*Given problem*.
Your answer is a single number: the count of lines that contain the string "Blender".
○ ○ ○
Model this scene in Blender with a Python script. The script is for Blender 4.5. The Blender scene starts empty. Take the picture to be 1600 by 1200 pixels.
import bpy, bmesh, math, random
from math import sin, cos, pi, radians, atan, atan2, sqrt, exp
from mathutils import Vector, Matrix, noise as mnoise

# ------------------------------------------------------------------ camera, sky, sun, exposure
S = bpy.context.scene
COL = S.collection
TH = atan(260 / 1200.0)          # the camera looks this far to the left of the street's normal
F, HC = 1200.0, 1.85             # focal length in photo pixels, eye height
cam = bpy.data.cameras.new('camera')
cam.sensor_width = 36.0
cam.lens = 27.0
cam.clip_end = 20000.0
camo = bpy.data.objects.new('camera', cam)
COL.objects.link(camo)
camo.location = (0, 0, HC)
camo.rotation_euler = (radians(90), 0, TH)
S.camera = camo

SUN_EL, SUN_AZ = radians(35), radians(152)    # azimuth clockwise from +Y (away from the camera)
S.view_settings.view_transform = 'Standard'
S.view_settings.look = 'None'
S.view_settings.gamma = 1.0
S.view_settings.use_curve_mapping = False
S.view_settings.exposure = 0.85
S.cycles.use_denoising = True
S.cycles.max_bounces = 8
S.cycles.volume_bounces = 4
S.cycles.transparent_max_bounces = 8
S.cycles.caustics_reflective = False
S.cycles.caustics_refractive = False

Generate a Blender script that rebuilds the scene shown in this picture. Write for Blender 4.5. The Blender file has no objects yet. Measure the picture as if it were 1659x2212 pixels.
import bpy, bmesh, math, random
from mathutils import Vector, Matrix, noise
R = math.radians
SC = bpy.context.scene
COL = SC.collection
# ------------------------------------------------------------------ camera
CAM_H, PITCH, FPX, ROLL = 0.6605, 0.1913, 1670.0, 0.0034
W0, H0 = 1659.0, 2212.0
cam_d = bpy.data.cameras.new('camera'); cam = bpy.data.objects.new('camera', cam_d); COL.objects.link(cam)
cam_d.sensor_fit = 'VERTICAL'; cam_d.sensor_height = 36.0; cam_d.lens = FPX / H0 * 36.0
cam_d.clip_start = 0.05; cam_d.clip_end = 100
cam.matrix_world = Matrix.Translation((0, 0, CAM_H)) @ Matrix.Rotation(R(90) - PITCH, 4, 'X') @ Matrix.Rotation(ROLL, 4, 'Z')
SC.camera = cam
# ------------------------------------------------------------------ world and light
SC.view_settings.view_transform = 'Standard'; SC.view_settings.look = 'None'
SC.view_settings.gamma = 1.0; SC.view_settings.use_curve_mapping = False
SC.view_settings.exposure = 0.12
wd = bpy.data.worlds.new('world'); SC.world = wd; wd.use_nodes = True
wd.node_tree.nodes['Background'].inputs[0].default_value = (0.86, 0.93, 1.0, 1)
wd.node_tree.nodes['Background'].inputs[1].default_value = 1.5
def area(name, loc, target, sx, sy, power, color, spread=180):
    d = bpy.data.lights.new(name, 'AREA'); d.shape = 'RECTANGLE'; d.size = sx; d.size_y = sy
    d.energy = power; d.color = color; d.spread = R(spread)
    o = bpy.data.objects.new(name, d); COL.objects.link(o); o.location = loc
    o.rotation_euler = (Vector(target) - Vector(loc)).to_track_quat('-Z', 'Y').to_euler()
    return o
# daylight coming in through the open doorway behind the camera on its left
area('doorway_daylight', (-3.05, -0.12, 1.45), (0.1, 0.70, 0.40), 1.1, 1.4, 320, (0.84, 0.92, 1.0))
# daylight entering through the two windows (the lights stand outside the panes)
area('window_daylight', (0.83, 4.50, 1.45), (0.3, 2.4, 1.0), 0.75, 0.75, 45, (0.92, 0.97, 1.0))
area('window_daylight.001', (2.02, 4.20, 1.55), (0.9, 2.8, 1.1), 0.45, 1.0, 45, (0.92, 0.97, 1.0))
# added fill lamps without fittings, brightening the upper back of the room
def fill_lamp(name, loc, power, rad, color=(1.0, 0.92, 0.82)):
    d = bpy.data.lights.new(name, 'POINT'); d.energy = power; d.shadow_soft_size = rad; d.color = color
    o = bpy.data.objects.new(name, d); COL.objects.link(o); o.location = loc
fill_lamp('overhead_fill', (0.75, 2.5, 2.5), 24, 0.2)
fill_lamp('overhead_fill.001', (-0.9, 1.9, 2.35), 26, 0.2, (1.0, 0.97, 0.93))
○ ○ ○
*Correct answer*.
2